CBN Introduces N100m Penalty for Forex Transactions with Inadequate Paperwork
The Central Bank of Nigeria has introduced a N100 million penalty for financial institutions that conduct foreign exchange deals without sufficient supporting documentation, as part of a new compliance framework.
The Central Bank of Nigeria (CBN) has introduced a N100 million penalty for financial institutions that engage in foreign exchange transactions without adequate supporting documentation, according to the newly released fourth edition of its Foreign Exchange Manual.
Under the section outlining offences and punishments, the apex bank stated that authorised dealers will pay N100m in addition to N10m per transaction for completing forex deals backed by insufficient paperwork. The penalty is part of broader efforts to sharpen oversight of the foreign currency market, raise compliance standards, and curb misconduct by authorised dealers and other market participants.

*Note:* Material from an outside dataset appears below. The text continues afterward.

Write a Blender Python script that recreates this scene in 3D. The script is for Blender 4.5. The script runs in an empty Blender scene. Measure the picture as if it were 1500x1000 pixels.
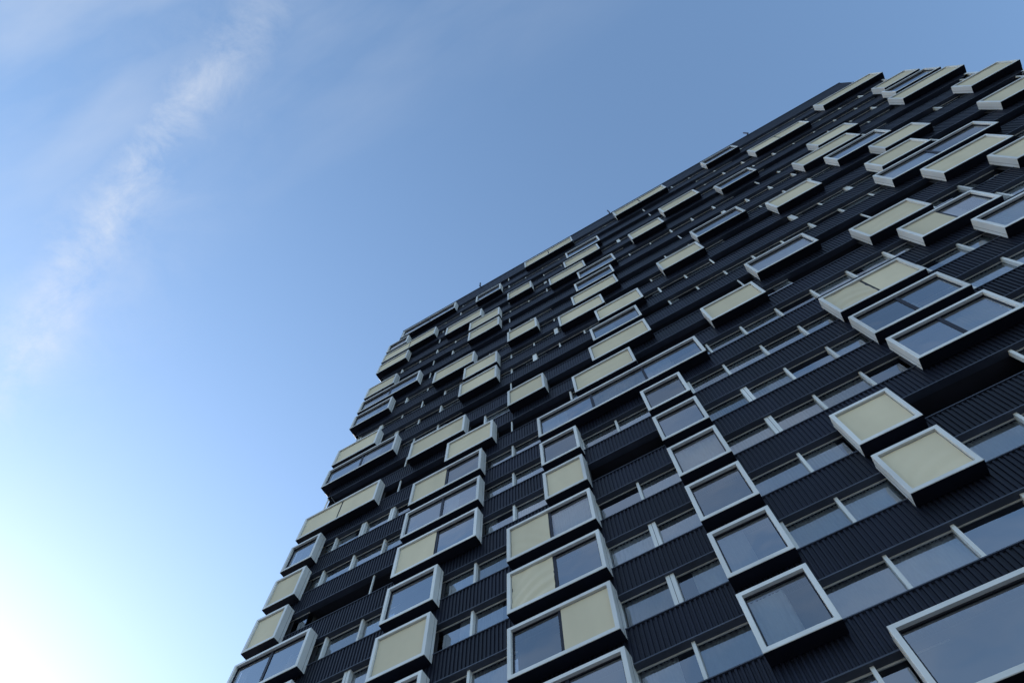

The updated manual, released by the CBN's Trade and Exchange Department in May 2026, marks the first major revision in nearly a decade, with the previous edition dating back to 2017. It serves as a regulatory roadmap for banks, licensed buyers, exporters, investors, and ordinary Nigerians involved in foreign exchange transactions.
According to the central bank, the manual aims to improve transparency in foreign currency inflows and outflows, set clear documentation and reporting guidelines, reinforce enforcement mechanisms, and support national economic priorities by ensuring forex is directed toward productive activities.
Beyond the N100 million fine, the manual outlines escalating penalties for various infractions. Banks that exceed their approved Net Open Position limits will face progressively harsher consequences: a first violation triggers a written warning, a second results in a ten-working-day suspension from the forex market, and a third leads to a 90-day suspension. The CBN has also tightened reporting rules for authorised dealers.